So, Tuesday has come and is on it's way to being gone. June 21, the longest day of the year. I was home today with a sick Thing 1 - although, thank God for antibiotics, he's already feeling MUCH better. I realize I sounded like a really whiney Mc-Whinerson yesterday. I am really grateful for my job and most of the time I am proud of what I do. But, I don't have a very thick skin for people being mean to me when all I am trying to do is help them. *sigh*. I wonder if that thicker skin will start to develop as I am there a little while...
The stress of yesterday, coupled with the sick one, and with some serious financial strain resulted in some off plan eating. I had a run-in with an ice cream bar (ok, 2) last night and I really regretted it - for about 2 minutes - Then I told myself "Suck it up, Buttercup! MOVE ON". That REALLY helped me feel back in total control today. I ate really well, I did one session of cardio and took a little walk, and I am thinking of doing some more stretching (maybe some yoga?) tonight. I feel like I am cleansing myself of my indiscretions, but don't start getting worried that I'm obsessing - perhaps borderline, but not quite over the line!

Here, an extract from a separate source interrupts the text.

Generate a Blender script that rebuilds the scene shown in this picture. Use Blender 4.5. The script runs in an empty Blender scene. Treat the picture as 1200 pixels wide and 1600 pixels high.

I feel better now that I was home a day and could take control of caring for Thing 1 (why, no, I'm not a control freak, WHAT would give you THAT idea??)Got some house work done and a really good workout. I have mentioned before that I DO NOT like Jillian Michaels. However, her Metabolism Booster cardio workout is hardcore, but she is actually supportive throughout - giving modifications for those just starting out. The last time I did the workout, I didn't finish it, but I did today and WOW what a burn. It was really great. Sweat, baby, sweat!
My heel is bothering me. I'm trying to ignore it. I'm doing the stretches and rubbing it out a lot. Sometimes it feels ok once I am on it, and sometimes...not so much. I still have to get fitted for shoes, but that's not happening until at LEAST this weekend... if not for another few weeks...
Well, that's my fairly boring update. I feel in charge, in control and strong. I'm going to get through this stress without taking it out on my body and health.